For me, it's hard to not think of a troubled and about to go mad writer and not think of Jack Nicholson in The Shining, while the term "creepy clown" will always conjure up It's Tim Curry as the grandly malevolent Pennywise. I'm sure you have your own that come to mind, because the genre landscape is lousy with them. That gives Final Draft a high hurdle to get over right out of the box, and inevitable comparisons that can never close to realizing anything approaching the same level. Kudos for a burned clown with a deadly agenda, but it's lazy and wasteful to build up just so the targets can be a mullet-headed bully or bitchy ex-wife.

Yet as a rehash of things that have come before, Van Der Beek works it surprisingly well, doling out of loopy outbursts of seeing things that aren't there, as the spectre of a certain burned up clown seems to become more and more real. He talks to himself, imagines conversations with cute waitresses, stares at his computer screen—and as things ramp up for the climax—has more full-fledged hallucinations. Again...or are they?

It's tough to not fall in love with a clown that beats people with a bag of oranges, yet Final Draft wastes its overlong setup and eventually dissolves into a series of secondary character eliminations that have little purpose other than to stall things until the obvious happens. I suppose it's difficult to make writer's block seem exciting, and even the presence of a bosomy fantasy calendar girl (Melanie Marden) or a vindictive ex-spouse (Tara Spencer-Nairn) fails to give this a lift.
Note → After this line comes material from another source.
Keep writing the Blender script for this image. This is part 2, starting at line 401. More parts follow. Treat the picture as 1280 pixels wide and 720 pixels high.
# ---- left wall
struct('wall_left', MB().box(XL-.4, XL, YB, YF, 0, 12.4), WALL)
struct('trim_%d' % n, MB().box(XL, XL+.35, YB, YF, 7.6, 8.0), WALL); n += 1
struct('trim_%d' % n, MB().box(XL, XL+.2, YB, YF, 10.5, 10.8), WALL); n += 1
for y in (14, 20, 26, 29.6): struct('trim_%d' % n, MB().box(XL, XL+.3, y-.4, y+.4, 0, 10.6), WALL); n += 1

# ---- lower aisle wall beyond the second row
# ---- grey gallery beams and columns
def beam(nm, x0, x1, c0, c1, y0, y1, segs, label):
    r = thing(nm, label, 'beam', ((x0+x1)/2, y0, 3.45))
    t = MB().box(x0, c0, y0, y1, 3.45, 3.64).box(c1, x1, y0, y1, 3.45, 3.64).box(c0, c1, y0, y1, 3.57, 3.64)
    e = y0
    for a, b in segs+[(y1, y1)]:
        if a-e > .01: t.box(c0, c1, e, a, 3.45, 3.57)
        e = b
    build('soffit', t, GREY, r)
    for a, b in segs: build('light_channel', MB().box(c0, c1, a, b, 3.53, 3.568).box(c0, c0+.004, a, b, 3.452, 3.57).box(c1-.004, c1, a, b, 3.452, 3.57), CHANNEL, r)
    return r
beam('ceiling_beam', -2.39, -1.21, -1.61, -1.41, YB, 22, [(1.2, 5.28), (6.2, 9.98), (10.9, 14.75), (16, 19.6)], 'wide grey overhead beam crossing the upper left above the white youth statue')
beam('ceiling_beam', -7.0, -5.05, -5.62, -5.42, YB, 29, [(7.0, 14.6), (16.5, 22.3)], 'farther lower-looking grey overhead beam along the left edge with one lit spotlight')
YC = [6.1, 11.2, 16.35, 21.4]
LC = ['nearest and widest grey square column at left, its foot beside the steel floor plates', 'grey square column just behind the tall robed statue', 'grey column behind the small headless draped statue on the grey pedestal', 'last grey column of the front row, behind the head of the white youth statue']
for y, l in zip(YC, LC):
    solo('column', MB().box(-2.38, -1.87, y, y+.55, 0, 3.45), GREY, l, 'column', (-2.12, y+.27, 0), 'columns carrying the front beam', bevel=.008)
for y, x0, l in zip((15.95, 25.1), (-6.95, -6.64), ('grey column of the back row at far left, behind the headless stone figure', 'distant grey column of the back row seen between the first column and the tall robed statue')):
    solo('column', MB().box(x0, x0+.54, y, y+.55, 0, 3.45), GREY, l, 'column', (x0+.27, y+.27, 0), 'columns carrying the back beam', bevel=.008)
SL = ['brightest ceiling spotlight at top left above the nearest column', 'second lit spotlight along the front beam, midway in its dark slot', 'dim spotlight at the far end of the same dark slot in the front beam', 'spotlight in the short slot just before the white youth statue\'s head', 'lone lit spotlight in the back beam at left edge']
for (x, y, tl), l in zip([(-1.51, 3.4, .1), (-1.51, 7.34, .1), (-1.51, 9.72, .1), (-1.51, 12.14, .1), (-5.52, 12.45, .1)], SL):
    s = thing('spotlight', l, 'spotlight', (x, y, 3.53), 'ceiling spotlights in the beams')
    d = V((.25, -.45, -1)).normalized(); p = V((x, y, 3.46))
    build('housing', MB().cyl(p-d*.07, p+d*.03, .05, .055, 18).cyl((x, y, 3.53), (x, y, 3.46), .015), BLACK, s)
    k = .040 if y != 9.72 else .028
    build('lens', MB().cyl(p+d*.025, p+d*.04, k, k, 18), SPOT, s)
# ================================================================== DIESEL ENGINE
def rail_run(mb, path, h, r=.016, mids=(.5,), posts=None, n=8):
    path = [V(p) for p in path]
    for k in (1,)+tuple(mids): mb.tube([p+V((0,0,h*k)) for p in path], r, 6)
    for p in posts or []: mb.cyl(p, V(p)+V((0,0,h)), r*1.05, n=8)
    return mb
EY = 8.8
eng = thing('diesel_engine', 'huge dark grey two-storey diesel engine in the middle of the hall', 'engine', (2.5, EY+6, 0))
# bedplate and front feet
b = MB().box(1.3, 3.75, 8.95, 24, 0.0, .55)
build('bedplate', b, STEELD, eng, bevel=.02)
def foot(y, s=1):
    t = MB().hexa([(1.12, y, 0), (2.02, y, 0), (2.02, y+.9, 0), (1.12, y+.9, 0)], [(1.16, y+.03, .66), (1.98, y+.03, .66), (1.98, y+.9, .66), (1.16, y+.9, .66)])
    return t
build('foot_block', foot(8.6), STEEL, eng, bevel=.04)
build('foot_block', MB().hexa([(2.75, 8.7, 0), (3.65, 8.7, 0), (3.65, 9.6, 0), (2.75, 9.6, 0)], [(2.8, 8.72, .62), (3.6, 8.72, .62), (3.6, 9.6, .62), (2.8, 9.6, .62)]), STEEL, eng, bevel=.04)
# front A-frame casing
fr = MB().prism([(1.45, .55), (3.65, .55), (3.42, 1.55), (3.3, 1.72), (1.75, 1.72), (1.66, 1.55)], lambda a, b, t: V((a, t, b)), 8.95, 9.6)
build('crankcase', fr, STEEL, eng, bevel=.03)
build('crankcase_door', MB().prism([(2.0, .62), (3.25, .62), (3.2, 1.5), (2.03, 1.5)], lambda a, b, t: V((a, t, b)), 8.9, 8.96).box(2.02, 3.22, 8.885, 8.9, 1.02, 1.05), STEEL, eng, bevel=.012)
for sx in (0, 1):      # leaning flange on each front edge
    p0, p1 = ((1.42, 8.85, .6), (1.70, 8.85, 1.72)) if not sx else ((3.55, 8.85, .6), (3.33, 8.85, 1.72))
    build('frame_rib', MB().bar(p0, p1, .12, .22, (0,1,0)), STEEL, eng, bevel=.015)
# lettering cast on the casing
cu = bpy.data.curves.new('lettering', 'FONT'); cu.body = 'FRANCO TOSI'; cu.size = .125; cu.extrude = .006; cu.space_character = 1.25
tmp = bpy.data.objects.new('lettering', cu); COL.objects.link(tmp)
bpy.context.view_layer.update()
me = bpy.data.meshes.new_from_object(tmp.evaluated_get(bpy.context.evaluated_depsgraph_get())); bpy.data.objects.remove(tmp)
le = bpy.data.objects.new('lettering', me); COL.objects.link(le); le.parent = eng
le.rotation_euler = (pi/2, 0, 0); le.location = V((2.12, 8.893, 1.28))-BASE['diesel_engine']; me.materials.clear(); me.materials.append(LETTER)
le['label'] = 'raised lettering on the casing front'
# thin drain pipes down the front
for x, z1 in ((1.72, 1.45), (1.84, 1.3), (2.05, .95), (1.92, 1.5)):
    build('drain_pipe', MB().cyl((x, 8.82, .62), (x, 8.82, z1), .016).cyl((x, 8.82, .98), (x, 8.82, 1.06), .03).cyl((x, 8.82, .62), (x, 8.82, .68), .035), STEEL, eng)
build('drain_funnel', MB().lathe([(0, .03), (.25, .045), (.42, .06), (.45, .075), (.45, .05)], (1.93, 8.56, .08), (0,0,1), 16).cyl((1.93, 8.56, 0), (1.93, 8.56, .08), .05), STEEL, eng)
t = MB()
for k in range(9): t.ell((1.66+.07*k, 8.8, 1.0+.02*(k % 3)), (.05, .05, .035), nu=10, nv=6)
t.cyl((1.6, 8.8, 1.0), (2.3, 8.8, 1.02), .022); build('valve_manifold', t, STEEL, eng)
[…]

Van Der Beek is left to carry this one all by his lonesome, and while he does it admirably, it's tantamount to putting perfume on a pig. It might smell nice, but it's still a you-know-what.

Perhaps not the most original concept in the history of the horror genre, James Van Der Beek at least makes the first 2/3's of Final Draft rather watchable until everything just falls apart.

Rating for Style: C+
Rating for Substance: D+

 

Image Transfer

 One
Aspect Ratio1.78:1 - Widescreen
Original Aspect Ratioyes
Anamorphicyes


Image Transfer Review: Final Draft's 1.78:1 anamorphic widescreen certainly isn't the pretty thing I've ever seen, sporting a drab color palette and weak black levels that often look more grey than anything. There's an inordinate amount of grain, shimmer and ringing, significantly more pronounced during some of the interior sequences in Paul's loft. Squeeze this one on a small display and it doe fare somewhat better, but on a large set the flaws become distractions.

Fugly.

Image Transfer Grade: C-
 

Audio Transfer

 LanguageRemote Access
Dolby Digital
5.1
Englishno


Audio Transfer Review: One audio choice, presented here in Dolby Digital 5.1 surround. Serviceable, but hardly terribly showy, it delivers voice quality that is understandable without any distortion and moderate directionality.

Audio Transfer Grade: B- 

Disc Extras

Full Motion menu with music
Scene Access with 12 cues and remote access
1 Original Trailer(s)
3 Other Trailer(s) featuring Frostbitten, The Cradle, Alone With Her
1 Documentaries
1 Featurette(s)
Packaging: generic plastic keepcase
Picture Disc
1 Disc
1-Sided disc(s)
Layers: dual

Extras Review: Not a whole bunch in the supplements department, led by Making Of Final Draft (24m:03s). It's yet another fairly generic EPK, casually notable for writer/actor Darryn Lucio referring to the project under its original name: Punchy. Also included are a few trailers, as well as a music video for a tune featured in the film entitled Dr. Blind (04m:21s) from Emily Haines. She's cute and the song is moody and pleasant, so it's hardly a chore to sit through.

The disc is cut into 12 chapters.

Extras Grade: C
 

Final Comments

A very nice "I'm coming unglued!" performance from James Van Der Beek is buried beneath the wreckage of a script that borrows from stuff we've all seen before, especially if you're a Stephen King fan.